The hedge fund industry attracted more than $100 billion in new assets in the first three quarters of 2004, although inflows have cooled somewhat in the last three months, according to research by Tremont Capital’s Tass Research division.
The figures show that in the first quarter of the year, hedge fund inflows totalled a substantial $43.3 billion, which was then followed by an intake of $38.2 billion and $25.1 billion for the second and third quarters respectively.
Explaining the slower third quarter flows, Robert Schulman, joint CEO of Tremont Capital Management said they "are more in line with a growth pace that can be expected as the global pool of assets under management by hedge funds gets larger.”
Tass reports that the three most popular strategies in the third quarter in terms of inflows were Event Driven, Long/Short Equity and Global Macro, accounting for more than half of the net quarterly inflows. These three strategies were also the most popular with investors throughout 2003.

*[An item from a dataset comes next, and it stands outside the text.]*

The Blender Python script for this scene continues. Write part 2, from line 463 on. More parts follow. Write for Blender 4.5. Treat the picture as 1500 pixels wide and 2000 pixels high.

Mr Schulman observed: "The third quarter asset inflows favoured strategies with broad investment latitude.”
However, he added that the rapid growth of the industry over the past few quarters has led to a shortage of new managers in certain styles such as Equity Market Neutral, "thus leading to continued growth in strategies with less capacity constraints.”
Schulman indicated that Global Macro is becoming an increasingly popular strategy among investors, contrasting with Convertible Arbitrage, which experienced net outflows in the last quarter.